EPA Grants Waiver for 15 Percent Ethanol For Use in Model Year 2001-2006 Vehicles

The Environmental Protection Agency has granted a Clean Air Act waiver for gasoline containing 15 percent ethanol for use in model year 2001-2006 cars and light trucks, including sport-utility vehicles and minivans.

The Environmental Protection Agency has granted a Clean Air Act waiver for gasoline containing 15 percent ethanol for use in model year 2001-2006 cars and light trucks, including sport-utility vehicles and minivans.

The announcement follows EPA's granting of a waiver for 15 percent ethanol (E15) for model year 2007 and newer vehicles Oct. 13. The limit on ethanol content had been 10 percent for all vehicles, and that limit remains in place for pre-2001 vehicles.

EPA Administrator Lisa Jackson said in a statement that Department of Energy testing showed that 2001-06 vehicles can run safely on E15. "Recently completed testing and data analysis show that E15 does not harm emissions control equipment in newer cars and light trucks," Jackson said. "Wherever sound science and the law support steps to allow more home-grown fuels in America 's vehicles, this administration takes those steps."

The waiver does not apply to motorcycles, heavy-duty vehicles, or nonroad engines such as those in lawn mowers and chainsaws. According to EPA, current testing data do not support a waiver for those vehicles and equipment.

The Alliance of Automobile Manufacturers released a statement saying, "We have no reason to believe that EPA has adequately addressed the concerns that the Alliance and others have raised for months now related to the adequacy of testing."

"We believe more research is needed to determine how increased ethanol levels could affect vehicles that were designed and warranted for E10," the alliance said.

Agriculture Secretary Tom Vilsack, and farm-state members of Congress, praised the announcement. "Today's announcement is another important step to get existing ethanol production capacity into the market to support and create jobs in rural America , improve our nation's energy security, protect our environment, and provide the renewable fuels industry with the support it needs to grow and mature," he said.

Sen.
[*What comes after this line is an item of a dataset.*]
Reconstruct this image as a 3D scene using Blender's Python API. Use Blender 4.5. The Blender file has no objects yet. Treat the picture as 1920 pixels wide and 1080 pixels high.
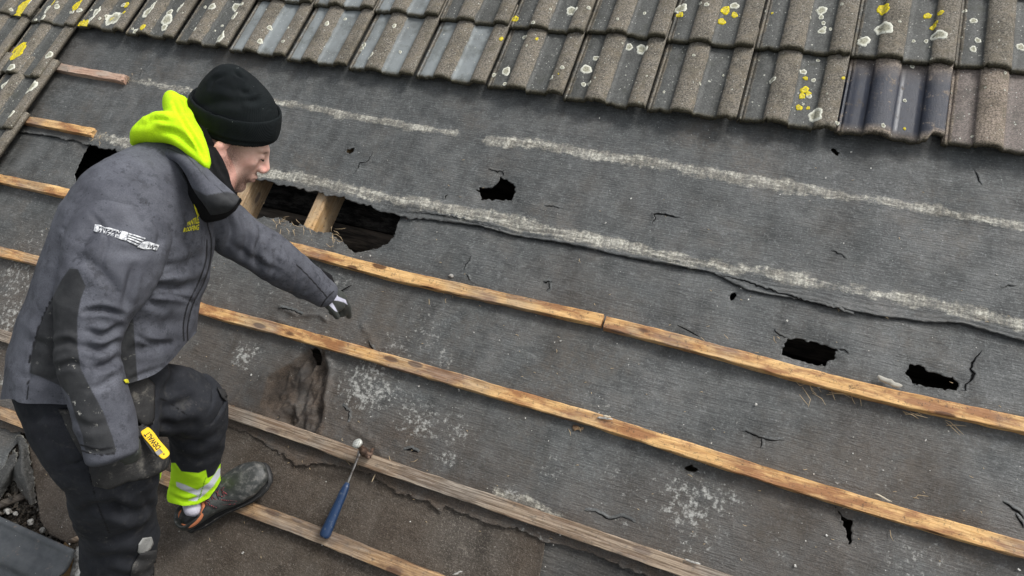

Chuck Grassley (R-Iowa) said, "I've been frustrated with the amount of time it's taken EPA to reach these decisions, and I'd still like to see a waiver for E15 use in all vehicles, but I also appreciate that the EPA administrator has made certain to base the decisions on sound science, which puts the waiver decision in a very strong position against court challenges from opponents."

House Agriculture Committee ranking member Collin Peterson (D-Minn.) also praised the partial waiver, calling it "a significant step for the future of the ethanol industry."

Bob Dinneen, president of the Renewable Fuels Association, issued a statement saying: "EPA's decision today is a sound one, but it doesn't address the issues that still remain regarding a segmented market place and the introduction of a new fuel. RFA will continue to work with EPA and other regulatory bodies to expand ethanol use beyond even 15 percent . Simultaneously, we will continue our dialogue with lawmakers to develop and implement sound policies that provide the proper incentives to grow ethanol use across a variety of blending levels."

On the other side of the issue, the National Chicken Council said EPA had compounded a bad decision with the announcement. "EPA's decision is another giveaway to the ethanol interests and again demonstrates EPA cannot or will not balance the broad national interests on this issue," said Bill Roenigk, the group's senior vice president and chief economist. "E15 may be good for ethanol producers and corn farmers, but it is clearly detrimental to all other interested parties."

Roenigk predicted higher animal feed prices for his members that would ripple through the food supply chain and contribute to higher food prices. "When consumers ask why their food costs are higher, it will be difficult for EPA to explain that today's decision had no impact on the food shopper's dollar," he said.

National Pork Producers Council spokesman Randy Spronk said, "It's very disappointing that the administration made this decision given the rising price of corn and the lower estimate for this year's corn harvest that recently was announced.

NPPC opposed raising the blend rate, which it says would put further upward pressure on corn supplies, increasing not only pork producers' cost of production but their exposure to regional corn shortages as demand –– including from exports and the federal ethanol mandate –– reduces supplies. Smaller supplies also would elevate the potential catastrophic risk to producers of any seasonal weather event, according to NPPC.